I used to advise those who liked Blitzstein's music to not read this book because I thought they'd probably have the same reaction to learning about his life that I did,  I can't listen to his music anymore.  It was never something I much liked, I always thought he was overrated, mostly on the basis of the famous legend of the suppressed, impromptu remounting of The Cradle Will Rock, the stuff much more of theatrical legend than musical triumph.  Now I'd recommend people read it to see just what a malignant blight American communism was.   Just think of Marc Blitzstein running to the phone to find out what he was to think from the Communist central committee.
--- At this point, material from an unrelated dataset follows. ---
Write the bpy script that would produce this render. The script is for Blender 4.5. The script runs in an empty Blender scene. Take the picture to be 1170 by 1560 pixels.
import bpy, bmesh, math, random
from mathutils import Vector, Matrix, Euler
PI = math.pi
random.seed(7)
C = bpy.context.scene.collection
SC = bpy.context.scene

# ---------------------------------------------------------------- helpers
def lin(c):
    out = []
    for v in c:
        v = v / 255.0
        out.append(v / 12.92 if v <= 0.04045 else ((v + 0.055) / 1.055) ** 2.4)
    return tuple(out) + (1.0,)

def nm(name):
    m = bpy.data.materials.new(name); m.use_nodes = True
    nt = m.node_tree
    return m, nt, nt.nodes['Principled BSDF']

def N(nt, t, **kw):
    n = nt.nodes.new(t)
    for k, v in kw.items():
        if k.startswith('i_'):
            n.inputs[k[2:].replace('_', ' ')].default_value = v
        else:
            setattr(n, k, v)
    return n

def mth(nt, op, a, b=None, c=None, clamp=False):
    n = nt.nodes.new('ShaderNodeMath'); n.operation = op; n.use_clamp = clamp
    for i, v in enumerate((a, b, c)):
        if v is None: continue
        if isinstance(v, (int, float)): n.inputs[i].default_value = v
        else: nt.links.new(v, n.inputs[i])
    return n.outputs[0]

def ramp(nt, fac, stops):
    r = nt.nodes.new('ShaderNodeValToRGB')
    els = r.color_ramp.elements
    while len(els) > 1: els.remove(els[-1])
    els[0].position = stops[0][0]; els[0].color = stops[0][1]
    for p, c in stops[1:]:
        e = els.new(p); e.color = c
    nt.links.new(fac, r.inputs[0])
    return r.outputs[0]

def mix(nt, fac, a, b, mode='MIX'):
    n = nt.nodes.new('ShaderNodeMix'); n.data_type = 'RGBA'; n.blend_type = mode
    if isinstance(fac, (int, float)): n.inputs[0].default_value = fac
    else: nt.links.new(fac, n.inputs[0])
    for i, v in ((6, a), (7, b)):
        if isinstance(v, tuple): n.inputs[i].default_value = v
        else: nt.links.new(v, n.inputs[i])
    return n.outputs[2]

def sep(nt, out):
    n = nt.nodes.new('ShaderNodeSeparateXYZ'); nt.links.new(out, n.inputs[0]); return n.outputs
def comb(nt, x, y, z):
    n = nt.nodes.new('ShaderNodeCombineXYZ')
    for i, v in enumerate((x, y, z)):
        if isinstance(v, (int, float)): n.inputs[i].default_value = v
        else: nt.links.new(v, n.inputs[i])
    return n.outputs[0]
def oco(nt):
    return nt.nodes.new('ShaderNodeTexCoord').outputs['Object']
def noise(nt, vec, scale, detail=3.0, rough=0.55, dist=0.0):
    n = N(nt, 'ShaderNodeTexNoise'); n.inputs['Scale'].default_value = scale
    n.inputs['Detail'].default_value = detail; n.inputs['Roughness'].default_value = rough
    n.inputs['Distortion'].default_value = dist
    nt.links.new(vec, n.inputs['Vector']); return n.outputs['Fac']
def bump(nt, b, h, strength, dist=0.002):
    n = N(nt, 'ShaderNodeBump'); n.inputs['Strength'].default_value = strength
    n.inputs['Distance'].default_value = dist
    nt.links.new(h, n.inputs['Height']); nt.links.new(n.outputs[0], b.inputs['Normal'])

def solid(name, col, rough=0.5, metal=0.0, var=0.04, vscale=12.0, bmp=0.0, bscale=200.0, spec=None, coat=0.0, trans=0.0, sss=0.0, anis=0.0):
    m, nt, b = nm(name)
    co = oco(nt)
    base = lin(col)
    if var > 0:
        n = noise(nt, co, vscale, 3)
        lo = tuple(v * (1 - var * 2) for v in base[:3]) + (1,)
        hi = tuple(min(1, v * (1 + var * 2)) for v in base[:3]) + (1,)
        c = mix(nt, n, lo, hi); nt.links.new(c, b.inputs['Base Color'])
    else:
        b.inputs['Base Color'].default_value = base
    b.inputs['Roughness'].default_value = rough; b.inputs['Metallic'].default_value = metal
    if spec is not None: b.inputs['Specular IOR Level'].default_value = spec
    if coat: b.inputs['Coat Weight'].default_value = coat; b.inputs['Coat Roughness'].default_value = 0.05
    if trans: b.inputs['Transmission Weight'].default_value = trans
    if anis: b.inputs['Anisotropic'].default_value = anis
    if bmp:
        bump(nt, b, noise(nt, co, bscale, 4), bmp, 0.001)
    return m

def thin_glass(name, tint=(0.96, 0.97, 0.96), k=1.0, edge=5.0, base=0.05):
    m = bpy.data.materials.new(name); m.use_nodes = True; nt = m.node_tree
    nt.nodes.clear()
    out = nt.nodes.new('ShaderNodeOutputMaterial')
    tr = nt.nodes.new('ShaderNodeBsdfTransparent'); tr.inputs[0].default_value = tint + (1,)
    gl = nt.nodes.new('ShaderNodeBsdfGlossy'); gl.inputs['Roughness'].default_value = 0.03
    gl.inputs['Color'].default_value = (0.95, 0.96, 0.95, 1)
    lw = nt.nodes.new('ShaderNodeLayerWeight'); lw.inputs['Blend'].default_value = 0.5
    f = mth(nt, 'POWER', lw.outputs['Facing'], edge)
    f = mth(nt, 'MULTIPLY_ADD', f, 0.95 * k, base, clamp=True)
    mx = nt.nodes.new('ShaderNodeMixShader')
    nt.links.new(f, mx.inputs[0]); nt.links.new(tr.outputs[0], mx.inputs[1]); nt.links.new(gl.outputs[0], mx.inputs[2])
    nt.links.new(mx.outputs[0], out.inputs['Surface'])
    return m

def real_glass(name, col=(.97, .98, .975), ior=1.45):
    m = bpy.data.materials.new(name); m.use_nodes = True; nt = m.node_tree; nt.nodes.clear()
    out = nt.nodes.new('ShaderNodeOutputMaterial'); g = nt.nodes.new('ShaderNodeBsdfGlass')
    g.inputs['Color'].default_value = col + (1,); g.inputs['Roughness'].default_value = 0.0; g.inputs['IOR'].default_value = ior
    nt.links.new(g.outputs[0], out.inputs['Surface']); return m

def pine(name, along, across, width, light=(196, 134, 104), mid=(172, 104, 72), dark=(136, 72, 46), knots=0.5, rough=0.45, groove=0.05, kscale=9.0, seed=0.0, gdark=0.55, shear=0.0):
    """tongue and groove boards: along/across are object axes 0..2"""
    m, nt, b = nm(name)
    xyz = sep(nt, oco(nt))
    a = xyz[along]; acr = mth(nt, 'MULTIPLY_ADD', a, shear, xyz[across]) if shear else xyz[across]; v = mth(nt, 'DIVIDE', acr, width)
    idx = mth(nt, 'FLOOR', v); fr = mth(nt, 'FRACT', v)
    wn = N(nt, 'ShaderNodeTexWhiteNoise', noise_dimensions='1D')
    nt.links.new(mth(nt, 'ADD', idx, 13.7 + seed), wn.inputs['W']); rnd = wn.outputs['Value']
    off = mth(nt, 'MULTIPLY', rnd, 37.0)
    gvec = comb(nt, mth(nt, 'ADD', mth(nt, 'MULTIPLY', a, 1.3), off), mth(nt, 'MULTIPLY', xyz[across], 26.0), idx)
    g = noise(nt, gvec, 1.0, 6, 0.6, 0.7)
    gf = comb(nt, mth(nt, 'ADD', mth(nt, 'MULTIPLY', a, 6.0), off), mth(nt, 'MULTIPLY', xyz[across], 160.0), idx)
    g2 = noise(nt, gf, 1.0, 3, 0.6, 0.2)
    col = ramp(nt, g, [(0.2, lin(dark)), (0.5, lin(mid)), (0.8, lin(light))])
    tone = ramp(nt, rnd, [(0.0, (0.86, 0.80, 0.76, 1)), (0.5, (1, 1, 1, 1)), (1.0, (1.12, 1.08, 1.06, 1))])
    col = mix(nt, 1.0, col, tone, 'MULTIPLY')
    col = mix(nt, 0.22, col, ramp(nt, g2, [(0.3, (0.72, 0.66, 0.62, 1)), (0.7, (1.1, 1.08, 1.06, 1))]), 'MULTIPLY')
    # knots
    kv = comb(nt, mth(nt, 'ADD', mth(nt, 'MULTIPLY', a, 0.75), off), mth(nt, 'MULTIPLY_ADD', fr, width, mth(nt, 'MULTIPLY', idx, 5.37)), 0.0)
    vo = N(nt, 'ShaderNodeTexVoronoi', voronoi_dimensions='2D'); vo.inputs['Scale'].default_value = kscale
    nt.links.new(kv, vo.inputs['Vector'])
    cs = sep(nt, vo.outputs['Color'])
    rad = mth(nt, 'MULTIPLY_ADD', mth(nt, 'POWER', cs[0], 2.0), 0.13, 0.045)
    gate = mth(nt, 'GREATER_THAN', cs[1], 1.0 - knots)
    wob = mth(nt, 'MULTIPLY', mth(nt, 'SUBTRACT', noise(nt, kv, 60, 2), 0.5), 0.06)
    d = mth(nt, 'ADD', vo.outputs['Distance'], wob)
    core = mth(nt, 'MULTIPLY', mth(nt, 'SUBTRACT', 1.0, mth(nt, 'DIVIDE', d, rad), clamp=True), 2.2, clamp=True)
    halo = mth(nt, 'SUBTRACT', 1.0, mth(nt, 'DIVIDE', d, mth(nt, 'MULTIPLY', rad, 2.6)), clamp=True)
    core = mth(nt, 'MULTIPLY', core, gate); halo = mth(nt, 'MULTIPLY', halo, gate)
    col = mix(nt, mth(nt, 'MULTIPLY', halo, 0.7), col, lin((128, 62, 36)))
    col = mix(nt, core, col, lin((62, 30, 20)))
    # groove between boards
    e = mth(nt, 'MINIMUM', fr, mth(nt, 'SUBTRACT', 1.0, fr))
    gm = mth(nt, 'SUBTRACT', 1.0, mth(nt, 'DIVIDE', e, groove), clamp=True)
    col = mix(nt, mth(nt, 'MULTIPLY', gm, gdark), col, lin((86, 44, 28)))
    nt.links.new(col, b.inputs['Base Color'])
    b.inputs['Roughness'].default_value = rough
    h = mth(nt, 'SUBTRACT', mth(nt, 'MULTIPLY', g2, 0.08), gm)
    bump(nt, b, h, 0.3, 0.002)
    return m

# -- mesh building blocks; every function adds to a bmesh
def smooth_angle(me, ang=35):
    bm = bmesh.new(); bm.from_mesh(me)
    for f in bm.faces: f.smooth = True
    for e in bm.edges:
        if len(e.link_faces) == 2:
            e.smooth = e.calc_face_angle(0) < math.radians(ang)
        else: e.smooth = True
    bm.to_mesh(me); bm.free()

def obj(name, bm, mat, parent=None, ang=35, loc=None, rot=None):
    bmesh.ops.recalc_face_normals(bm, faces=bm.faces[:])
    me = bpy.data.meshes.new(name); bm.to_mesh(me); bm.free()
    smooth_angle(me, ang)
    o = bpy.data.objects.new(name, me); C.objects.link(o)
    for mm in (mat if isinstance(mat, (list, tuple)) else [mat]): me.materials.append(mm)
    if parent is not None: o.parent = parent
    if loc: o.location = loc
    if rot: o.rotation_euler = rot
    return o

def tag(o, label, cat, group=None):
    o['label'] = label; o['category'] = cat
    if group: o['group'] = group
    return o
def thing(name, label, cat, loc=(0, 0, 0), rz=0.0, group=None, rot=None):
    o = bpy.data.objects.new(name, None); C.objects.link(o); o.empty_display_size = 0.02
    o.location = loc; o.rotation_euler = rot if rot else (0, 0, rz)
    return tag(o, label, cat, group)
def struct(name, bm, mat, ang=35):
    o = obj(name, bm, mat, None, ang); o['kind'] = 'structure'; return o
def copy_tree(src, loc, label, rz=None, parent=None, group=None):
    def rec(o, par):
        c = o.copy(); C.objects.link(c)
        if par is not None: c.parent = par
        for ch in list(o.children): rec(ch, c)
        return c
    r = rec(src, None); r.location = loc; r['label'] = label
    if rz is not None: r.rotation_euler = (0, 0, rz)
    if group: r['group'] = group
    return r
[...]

Update:  Since writing this  early this morning I've gone to Youtube and listened to some of David Diamond's work, Symphonies #5 and 6 and have to say he was a pretty good composer, much better than Blitzstein was.   His tonal music which he, apparently, continued to compose at least up to 1990 is rare in not having many signs of being derivative, it's not Copland-like at all.  I'd make comparisons to Benjamin Britten or the early symphonies of Roger Sessions but Diamond's is not really like the music of any other composer I'm aware of except in the most general way.  In that ability to use the old sounds and techniques of tonality and make it, somehow, your own he reminds me more of the Canadian composer Harry Somers.  It's good to go back and try composers you'd laid aside.   I can understand why the fine conductor Gerard Schwartz championed his music, something that Diamond lived long enough to see happen.  Not every composer gets to experience that.